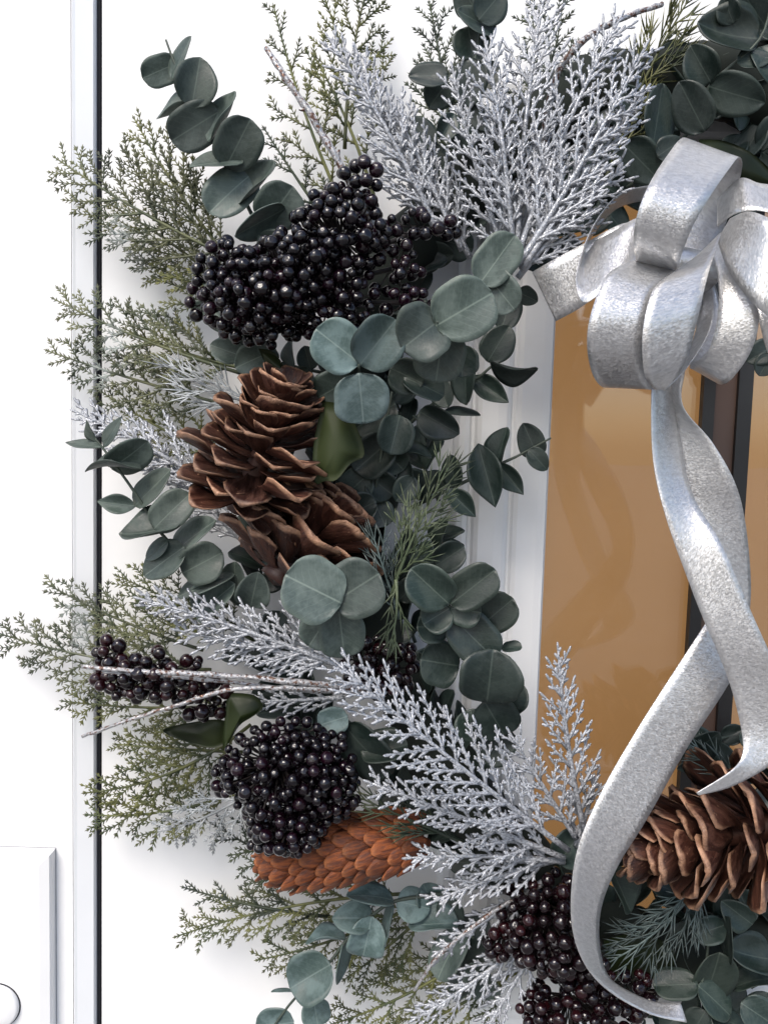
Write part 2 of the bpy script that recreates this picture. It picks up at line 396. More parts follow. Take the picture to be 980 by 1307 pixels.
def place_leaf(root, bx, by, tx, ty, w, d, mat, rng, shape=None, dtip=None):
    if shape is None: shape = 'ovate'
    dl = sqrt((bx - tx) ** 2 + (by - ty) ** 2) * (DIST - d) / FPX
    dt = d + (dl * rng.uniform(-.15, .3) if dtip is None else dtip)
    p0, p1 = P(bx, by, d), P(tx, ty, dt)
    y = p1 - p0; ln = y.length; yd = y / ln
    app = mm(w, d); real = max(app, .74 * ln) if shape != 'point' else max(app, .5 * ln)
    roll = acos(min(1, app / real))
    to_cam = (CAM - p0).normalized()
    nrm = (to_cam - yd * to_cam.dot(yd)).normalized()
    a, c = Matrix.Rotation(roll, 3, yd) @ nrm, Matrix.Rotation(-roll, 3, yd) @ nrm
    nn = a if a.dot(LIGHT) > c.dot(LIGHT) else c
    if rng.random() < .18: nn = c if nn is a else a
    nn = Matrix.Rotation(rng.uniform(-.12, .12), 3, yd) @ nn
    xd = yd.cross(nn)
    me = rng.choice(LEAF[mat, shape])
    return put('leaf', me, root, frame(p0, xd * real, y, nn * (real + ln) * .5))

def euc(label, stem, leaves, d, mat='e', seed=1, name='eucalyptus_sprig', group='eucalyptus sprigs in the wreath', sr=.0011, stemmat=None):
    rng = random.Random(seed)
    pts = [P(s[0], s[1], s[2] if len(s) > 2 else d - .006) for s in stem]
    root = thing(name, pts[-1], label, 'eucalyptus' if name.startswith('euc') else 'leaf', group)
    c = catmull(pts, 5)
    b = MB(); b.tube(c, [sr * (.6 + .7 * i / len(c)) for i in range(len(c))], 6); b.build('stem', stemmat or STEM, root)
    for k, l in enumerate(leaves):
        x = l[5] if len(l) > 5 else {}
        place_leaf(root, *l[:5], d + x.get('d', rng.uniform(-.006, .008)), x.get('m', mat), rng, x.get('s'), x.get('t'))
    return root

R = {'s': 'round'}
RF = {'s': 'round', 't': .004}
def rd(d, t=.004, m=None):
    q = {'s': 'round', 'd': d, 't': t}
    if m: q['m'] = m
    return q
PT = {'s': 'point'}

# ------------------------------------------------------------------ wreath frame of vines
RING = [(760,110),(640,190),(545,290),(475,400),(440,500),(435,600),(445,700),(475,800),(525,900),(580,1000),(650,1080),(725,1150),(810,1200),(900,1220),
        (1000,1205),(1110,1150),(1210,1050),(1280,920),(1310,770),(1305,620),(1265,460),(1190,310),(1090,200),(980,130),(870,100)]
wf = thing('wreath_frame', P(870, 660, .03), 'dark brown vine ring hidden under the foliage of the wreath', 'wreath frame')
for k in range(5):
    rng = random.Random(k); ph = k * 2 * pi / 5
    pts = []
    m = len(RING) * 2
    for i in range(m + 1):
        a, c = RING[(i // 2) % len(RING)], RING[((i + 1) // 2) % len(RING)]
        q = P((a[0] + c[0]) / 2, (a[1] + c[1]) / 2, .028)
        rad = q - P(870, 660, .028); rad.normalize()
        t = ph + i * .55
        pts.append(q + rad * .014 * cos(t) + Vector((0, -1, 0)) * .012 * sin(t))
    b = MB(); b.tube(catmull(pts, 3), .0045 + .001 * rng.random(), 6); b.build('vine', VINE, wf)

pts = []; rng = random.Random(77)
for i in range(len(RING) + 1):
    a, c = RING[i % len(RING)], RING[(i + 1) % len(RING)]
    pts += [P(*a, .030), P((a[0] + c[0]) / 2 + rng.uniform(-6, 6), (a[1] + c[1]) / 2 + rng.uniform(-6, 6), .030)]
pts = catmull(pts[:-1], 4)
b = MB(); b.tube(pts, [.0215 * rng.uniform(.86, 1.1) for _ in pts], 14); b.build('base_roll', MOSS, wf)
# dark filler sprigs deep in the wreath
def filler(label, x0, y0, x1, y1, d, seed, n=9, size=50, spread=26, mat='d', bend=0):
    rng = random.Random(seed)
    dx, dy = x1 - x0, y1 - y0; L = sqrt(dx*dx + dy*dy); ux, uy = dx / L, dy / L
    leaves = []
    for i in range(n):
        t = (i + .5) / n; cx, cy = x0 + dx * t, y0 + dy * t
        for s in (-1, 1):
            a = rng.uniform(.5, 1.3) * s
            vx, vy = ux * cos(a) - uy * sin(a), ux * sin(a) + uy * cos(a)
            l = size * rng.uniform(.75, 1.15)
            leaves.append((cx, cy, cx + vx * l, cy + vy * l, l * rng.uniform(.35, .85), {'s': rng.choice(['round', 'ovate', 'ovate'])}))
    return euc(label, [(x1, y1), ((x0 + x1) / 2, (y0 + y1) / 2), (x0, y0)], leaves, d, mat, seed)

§

== TASK TO CARRY OUT ==
Give every line back word for word and leave the pictures out.

== ANSWER FOR THE TASK ==
Write part 2 of the bpy script that recreates this picture. It picks up at line 396. More parts follow. Take the picture to be 980 by 1307 pixels.
def place_leaf(root, bx, by, tx, ty, w, d, mat, rng, shape=None, dtip=None):
    if shape is None: shape = 'ovate'
    dl = sqrt((bx - tx) ** 2 + (by - ty) ** 2) * (DIST - d) / FPX
    dt = d + (dl * rng.uniform(-.15, .3) if dtip is None else dtip)
    p0, p1 = P(bx, by, d), P(tx, ty, dt)
    y = p1 - p0; ln = y.length; yd = y / ln
    app = mm(w, d); real = max(app, .74 * ln) if shape != 'point' else max(app, .5 * ln)
    roll = acos(min(1, app / real))
    to_cam = (CAM - p0).normalized()
    nrm = (to_cam - yd * to_cam.dot(yd)).normalized()
    a, c = Matrix.Rotation(roll, 3, yd) @ nrm, Matrix.Rotation(-roll, 3, yd) @ nrm
    nn = a if a.dot(LIGHT) > c.dot(LIGHT) else c
    if rng.random() < .18: nn = c if nn is a else a
    nn = Matrix.Rotation(rng.uniform(-.12, .12), 3, yd) @ nn
    xd = yd.cross(nn)
    me = rng.choice(LEAF[mat, shape])
    return put('leaf', me, root, frame(p0, xd * real, y, nn * (real + ln) * .5))

def euc(label, stem, leaves, d, mat='e', seed=1, name='eucalyptus_sprig', group='eucalyptus sprigs in the wreath', sr=.0011, stemmat=None):
    rng = random.Random(seed)
    pts = [P(s[0], s[1], s[2] if len(s) > 2 else d - .006) for s in stem]
    root = thing(name, pts[-1], label, 'eucalyptus' if name.startswith('euc') else 'leaf', group)
    c = catmull(pts, 5)
    b = MB(); b.tube(c, [sr * (.6 + .7 * i / len(c)) for i in range(len(c))], 6); b.build('stem', stemmat or STEM, root)
    for k, l in enumerate(leaves):
        x = l[5] if len(l) > 5 else {}
        place_leaf(root, *l[:5], d + x.get('d', rng.uniform(-.006, .008)), x.get('m', mat), rng, x.get('s'), x.get('t'))
    return root

R = {'s': 'round'}
RF = {'s': 'round', 't': .004}
def rd(d, t=.004, m=None):
    q = {'s': 'round', 'd': d, 't': t}
    if m: q['m'] = m
    return q
PT = {'s': 'point'}

# ------------------------------------------------------------------ wreath frame of vines
RING = [(760,110),(640,190),(545,290),(475,400),(440,500),(435,600),(445,700),(475,800),(525,900),(580,1000),(650,1080),(725,1150),(810,1200),(900,1220),
        (1000,1205),(1110,1150),(1210,1050),(1280,920),(1310,770),(1305,620),(1265,460),(1190,310),(1090,200),(980,130),(870,100)]
wf = thing('wreath_frame', P(870, 660, .03), 'dark brown vine ring hidden under the foliage of the wreath', 'wreath frame')
for k in range(5):
    rng = random.Random(k); ph = k * 2 * pi / 5
    pts = []
    m = len(RING) * 2
    for i in range(m + 1):
        a, c = RING[(i // 2) % len(RING)], RING[((i + 1) // 2) % len(RING)]
        q = P((a[0] + c[0]) / 2, (a[1] + c[1]) / 2, .028)
        rad = q - P(870, 660, .028); rad.normalize()
        t = ph + i * .55
        pts.append(q + rad * .014 * cos(t) + Vector((0, -1, 0)) * .012 * sin(t))
    b = MB(); b.tube(catmull(pts, 3), .0045 + .001 * rng.random(), 6); b.build('vine', VINE, wf)

pts = []; rng = random.Random(77)
for i in range(len(RING) + 1):
    a, c = RING[i % len(RING)], RING[(i + 1) % len(RING)]
    pts += [P(*a, .030), P((a[0] + c[0]) / 2 + rng.uniform(-6, 6), (a[1] + c[1]) / 2 + rng.uniform(-6, 6), .030)]
pts = catmull(pts[:-1], 4)
b = MB(); b.tube(pts, [.0215 * rng.uniform(.86, 1.1) for _ in pts], 14); b.build('base_roll', MOSS, wf)
# dark filler sprigs deep in the wreath
def filler(label, x0, y0, x1, y1, d, seed, n=9, size=50, spread=26, mat='d', bend=0):
    rng = random.Random(seed)
    dx, dy = x1 - x0, y1 - y0; L = sqrt(dx*dx + dy*dy); ux, uy = dx / L, dy / L
    leaves = []
    for i in range(n):
        t = (i + .5) / n; cx, cy = x0 + dx * t, y0 + dy * t
        for s in (-1, 1):
            a = rng.uniform(.5, 1.3) * s
            vx, vy = ux * cos(a) - uy * sin(a), ux * sin(a) + uy * cos(a)
            l = size * rng.uniform(.75, 1.15)
            leaves.append((cx, cy, cx + vx * l, cy + vy * l, l * rng.uniform(.35, .85), {'s': rng.choice(['round', 'ovate', 'ovate'])}))
    return euc(label, [(x1, y1), ((x0 + x1) / 2, (y0 + y1) / 2), (x0, y0)], leaves, d, mat, seed)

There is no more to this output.